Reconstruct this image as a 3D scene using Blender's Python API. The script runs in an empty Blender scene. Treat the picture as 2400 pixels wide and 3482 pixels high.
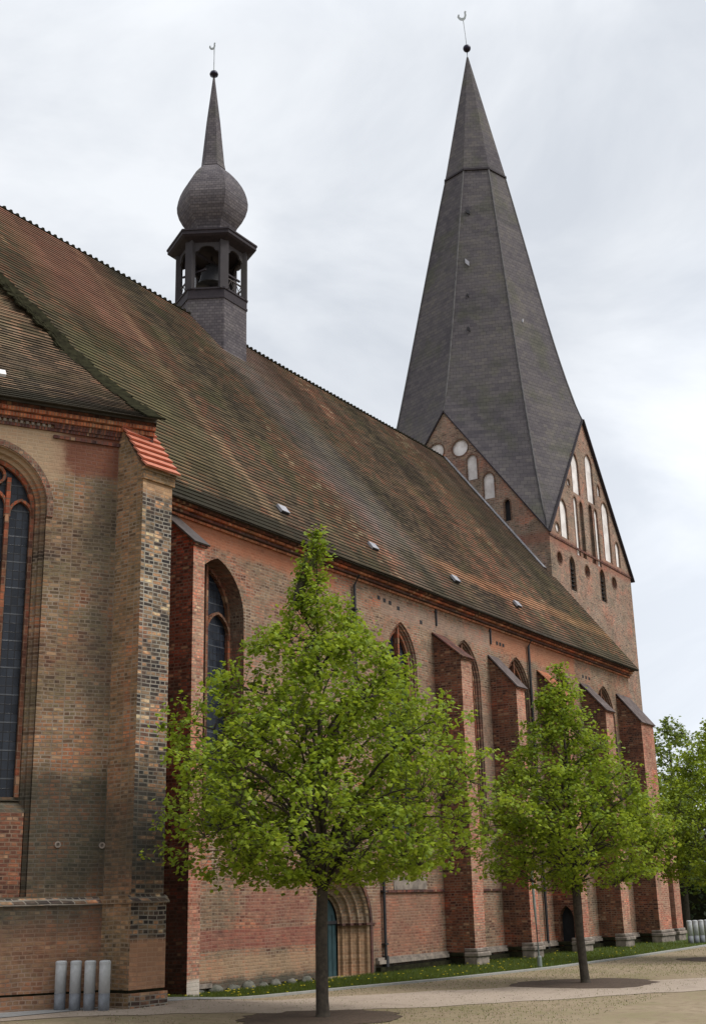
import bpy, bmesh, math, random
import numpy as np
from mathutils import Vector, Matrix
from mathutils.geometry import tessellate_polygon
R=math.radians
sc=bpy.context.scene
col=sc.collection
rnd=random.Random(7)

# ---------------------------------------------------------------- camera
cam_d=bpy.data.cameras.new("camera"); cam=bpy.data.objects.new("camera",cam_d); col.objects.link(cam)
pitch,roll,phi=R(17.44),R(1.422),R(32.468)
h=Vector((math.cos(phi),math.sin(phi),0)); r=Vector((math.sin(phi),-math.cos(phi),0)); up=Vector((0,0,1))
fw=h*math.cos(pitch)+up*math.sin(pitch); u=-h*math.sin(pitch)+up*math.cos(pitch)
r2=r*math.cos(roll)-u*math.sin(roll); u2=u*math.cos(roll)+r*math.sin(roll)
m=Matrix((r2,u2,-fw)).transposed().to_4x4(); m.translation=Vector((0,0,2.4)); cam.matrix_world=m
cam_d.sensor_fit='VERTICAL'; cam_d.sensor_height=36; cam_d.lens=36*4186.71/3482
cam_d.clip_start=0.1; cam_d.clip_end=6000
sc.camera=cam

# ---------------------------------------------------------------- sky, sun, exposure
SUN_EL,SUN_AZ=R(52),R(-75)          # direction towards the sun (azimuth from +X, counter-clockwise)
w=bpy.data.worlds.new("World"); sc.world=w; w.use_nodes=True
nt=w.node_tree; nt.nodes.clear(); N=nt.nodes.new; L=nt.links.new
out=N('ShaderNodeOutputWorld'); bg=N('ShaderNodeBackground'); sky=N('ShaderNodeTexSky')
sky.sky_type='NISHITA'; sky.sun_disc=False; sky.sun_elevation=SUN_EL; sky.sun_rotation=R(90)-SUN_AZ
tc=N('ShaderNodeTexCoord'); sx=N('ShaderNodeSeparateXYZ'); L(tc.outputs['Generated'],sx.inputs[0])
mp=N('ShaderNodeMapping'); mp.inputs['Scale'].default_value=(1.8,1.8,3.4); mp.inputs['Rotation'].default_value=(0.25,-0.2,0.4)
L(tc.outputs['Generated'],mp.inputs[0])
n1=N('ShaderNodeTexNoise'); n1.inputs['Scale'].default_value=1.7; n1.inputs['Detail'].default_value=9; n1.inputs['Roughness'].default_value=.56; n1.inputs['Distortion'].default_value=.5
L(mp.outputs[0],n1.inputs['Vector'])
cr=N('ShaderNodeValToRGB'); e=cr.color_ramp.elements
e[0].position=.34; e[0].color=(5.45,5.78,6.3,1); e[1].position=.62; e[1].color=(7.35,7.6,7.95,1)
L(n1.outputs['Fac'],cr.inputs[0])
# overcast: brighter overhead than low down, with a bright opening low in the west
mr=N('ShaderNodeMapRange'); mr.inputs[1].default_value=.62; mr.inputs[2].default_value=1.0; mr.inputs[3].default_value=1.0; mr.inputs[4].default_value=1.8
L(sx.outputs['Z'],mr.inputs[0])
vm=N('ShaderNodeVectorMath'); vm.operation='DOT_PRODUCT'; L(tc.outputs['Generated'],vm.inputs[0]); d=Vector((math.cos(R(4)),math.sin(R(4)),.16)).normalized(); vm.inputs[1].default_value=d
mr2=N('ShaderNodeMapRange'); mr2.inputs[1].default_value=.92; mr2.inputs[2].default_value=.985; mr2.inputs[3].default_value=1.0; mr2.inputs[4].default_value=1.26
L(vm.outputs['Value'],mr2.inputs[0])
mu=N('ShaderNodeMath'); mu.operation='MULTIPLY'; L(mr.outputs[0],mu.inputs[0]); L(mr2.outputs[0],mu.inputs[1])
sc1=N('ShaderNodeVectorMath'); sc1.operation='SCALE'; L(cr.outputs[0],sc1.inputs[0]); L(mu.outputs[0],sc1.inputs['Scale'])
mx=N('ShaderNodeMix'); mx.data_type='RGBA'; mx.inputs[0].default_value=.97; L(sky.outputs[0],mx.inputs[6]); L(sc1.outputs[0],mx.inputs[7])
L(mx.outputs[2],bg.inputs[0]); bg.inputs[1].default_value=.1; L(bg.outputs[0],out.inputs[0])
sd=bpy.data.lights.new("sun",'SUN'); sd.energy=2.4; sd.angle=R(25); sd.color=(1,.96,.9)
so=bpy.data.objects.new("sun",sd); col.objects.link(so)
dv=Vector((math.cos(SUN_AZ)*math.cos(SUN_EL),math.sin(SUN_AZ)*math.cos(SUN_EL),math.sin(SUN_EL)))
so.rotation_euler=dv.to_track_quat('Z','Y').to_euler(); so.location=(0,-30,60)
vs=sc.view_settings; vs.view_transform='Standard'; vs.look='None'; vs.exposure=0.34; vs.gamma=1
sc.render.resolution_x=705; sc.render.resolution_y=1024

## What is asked
Repeat, exactly and in full, each line from the start of the data to the line that contains "rnd=random.Random(7)". Pictures do not go in.

## Output
Reconstruct this image as a 3D scene using Blender's Python API. The script runs in an empty Blender scene. Treat the picture as 2400 pixels wide and 3482 pixels high.
import bpy, bmesh, math, random
import numpy as np
from mathutils import Vector, Matrix
from mathutils.geometry import tessellate_polygon
R=math.radians
sc=bpy.context.scene
col=sc.collection
rnd=random.Random(7)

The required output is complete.